Fakten, Fakten, Fakten
Das längste Buch in diesem Jahr war GRM von Sibylle Berg mit 634 Seiten. Ich habe es auf zahlreichen Spaziergängen als verstörend-gutes Hörbuch genießen dürfen. Das kürzeste Buch (und davon gab es einige) war Krieg: Stell dir vor, er wäre hier von Janne Teller.
Die Durchschnittslänge meiner 53 Bücher waren 222 Seiten.
Insgesamt habe ich 11.727 Seiten gelesen. Das ist wenig, deutlich weniger als z.B. 2018, als ich mit 17.667 Seiten auftrumpfen konnte. Aber vielleicht kommen Frauen einfach auch schneller auf den Punkt. (Oder ich hab ganz bewusst kürzere Bücher gesucht, damit ich die Challenge schaffe … wer weiß.)
Das Ranking, auf das jede*r gewartet hat
Aus 53 Büchern meine zehn liebsten Bücher auszuwählen ist natürlich keine einfache Aufgabe. Aber für euch, meine lieben Leser*innen stelle ich mich dieser Herausforderung natürlich sehr, sehr gerne.
- Marianengraben von Jasmin Schreiber
- Emotionaler Leerstand im privaten Eigentum von Lena Johanna Hödl
- Es fehlt viel von Katherina Braschel
- Das große Heft, Der Beweis und Die dritte Lüge von Ágota Kristóf
- Ich bin Malala von Malala Yousafzai
- KURT von Sarah Kuttner
- VOX von Christina Dalcher
- Die letzten Kinder von Schewenborn von Gudrun Pausewang
- Wer die Nachtigall stört… von Harper Lee
- GRM von Sibylle Berg
Fazit: Lest mehr Frauen
Habe ich schlechte Bücher von Autorinnen in diesem Jahr gelesen? Oh ja. Oder Bücher, die großartig starten und echt schlecht enden? Leider auch: Ja. Aber es wäre ja auch verrückt anzunehmen, dass Frauen nur großartige Bücher schreiben würden. Aber dank meines diesjährigen Fokus habe ich ein paar außergewöhnliche Perlen in meine Literaturliste aufnehmen können. Vor allem die Kristóf-Trilogie, die ich im Dezember innerhalb einer einzigen Woche verschlungen habe, hat mich richtig schön aufgewühlt. Auf diese Bücher gekommen bin ich übrigens nur, weil ich sie in einer Instagram-Story entdeckt habe.
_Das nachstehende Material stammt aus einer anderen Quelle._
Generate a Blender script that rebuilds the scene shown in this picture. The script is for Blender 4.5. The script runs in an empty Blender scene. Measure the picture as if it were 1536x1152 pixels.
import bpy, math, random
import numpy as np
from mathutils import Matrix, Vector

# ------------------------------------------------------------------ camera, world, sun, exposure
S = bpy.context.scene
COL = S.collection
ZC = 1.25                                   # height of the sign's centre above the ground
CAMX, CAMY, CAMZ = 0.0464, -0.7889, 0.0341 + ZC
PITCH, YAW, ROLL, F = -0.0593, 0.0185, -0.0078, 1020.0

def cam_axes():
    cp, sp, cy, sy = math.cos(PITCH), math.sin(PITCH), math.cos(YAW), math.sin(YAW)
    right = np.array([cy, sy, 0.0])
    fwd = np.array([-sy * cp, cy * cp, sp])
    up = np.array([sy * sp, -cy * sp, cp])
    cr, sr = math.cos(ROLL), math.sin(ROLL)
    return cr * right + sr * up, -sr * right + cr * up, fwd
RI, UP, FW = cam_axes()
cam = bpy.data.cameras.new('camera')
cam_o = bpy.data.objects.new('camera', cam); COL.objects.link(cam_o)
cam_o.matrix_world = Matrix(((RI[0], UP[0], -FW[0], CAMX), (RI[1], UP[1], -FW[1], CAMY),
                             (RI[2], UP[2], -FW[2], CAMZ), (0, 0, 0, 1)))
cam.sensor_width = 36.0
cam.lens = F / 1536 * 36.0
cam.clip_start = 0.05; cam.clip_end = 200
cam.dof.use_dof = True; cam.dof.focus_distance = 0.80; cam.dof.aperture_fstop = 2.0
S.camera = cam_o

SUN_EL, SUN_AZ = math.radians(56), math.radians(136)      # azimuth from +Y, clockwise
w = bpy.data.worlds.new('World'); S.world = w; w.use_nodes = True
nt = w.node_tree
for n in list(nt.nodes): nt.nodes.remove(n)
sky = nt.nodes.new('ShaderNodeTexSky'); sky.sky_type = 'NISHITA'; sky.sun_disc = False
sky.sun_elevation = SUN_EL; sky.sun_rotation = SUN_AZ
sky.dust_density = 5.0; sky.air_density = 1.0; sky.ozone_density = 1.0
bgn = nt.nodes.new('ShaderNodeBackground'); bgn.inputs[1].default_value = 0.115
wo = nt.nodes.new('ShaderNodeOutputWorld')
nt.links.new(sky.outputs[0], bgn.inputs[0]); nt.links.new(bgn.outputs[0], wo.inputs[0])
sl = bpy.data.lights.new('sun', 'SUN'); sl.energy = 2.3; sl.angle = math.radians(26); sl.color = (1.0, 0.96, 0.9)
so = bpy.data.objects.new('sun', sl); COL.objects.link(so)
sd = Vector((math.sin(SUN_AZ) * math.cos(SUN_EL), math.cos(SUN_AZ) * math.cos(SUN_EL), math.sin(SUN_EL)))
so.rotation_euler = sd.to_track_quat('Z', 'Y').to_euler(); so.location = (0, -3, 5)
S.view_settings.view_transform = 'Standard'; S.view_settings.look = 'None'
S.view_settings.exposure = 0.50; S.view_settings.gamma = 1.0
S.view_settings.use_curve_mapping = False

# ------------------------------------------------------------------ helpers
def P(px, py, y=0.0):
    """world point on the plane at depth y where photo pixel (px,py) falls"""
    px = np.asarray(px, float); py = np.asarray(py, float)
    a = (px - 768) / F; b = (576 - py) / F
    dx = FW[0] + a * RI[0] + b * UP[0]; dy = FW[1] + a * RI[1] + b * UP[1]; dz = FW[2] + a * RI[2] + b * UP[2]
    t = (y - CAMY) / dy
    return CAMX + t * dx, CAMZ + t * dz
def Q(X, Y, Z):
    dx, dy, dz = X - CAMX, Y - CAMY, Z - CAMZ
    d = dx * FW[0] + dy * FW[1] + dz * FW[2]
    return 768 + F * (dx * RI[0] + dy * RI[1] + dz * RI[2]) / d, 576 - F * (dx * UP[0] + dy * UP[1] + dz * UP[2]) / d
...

Und falls ihr schon dabei seid, könnt ihr mir, meinem Blog-Account und meinem Kürzesttext-Account ichdeinerwirnicht folgen. Ich würd mich über eure Unterstützung freuen und verkünde hiermit meinen Vorsatz, diesen Blog in diesem Jahr wieder etwas zu beleben.
Ein Geschlecht komplett ausschließen möchte ich aber in den kommenden Monaten nicht mehr. Einige großartige Bücher von Männern sind in diesem Jahr liegen geblieben, die jetzt von mir von Staub befreit werden müssen, damit ich mich endlich auch an sie setzen kann. Aber at least 50 % Autorinnen möchte ich auch in diesem Jahr auch wieder schaffen.
Und ihr so?
Wie war euer Lesejahr? Habt ihr in Büchern eine Abwechslung vom wirklich sehr bescheidenen Alltag zwischen Angst, Lockdown und Verzweiflung gefunden? Erzählt mir davon und sagt mir, welches Buch euch im vergangenen Jahr am allermeisten überrascht hat.
Falls ihr in der Vergangenheit schwelgen wollt: hier findet ihr meine Lesejahre 2014, 2015, 2016, 2017 und 2018.
Hallo!
„Das große Heft“ von Ágota Kristóf habe ich vor einigen Jahren gelesen und kann mich noch gut daran erinnern. Die Ursache dafür dürfte dir ja bekannt sein, weil es mangelt ja nicht an Grausamkeiten. Eine Frage habe ich mir gestellt, können Kinder so grausam sein?
Haben Romanschriftstellerinnen eine Liebe zu alltäglicher Brutalität? An dieses Buch schließen zwei Romane an, die ich dieses Jahr gelesen habe: „Die Freiheit der Fische“ von Sophie Reyer und „Für den Herrscher aus Übersee“ von Teres Präauer. Beide Autorinnen bilden Kinder- und Jugendjahre ab, mit einigen psychischen und physischen Gewaltszenen. Schmerz zu beschreiben scheint ein weibliches Phänomen zu sein.
Gruss schlagloch
„GRM“ fand ich auch eines der besten, das ich 2020 gelesen habe. Das letzte Wort über Internet-Datenkraken und ein sehr schonungsloser Blick auf die Welt, wie sie heute ist.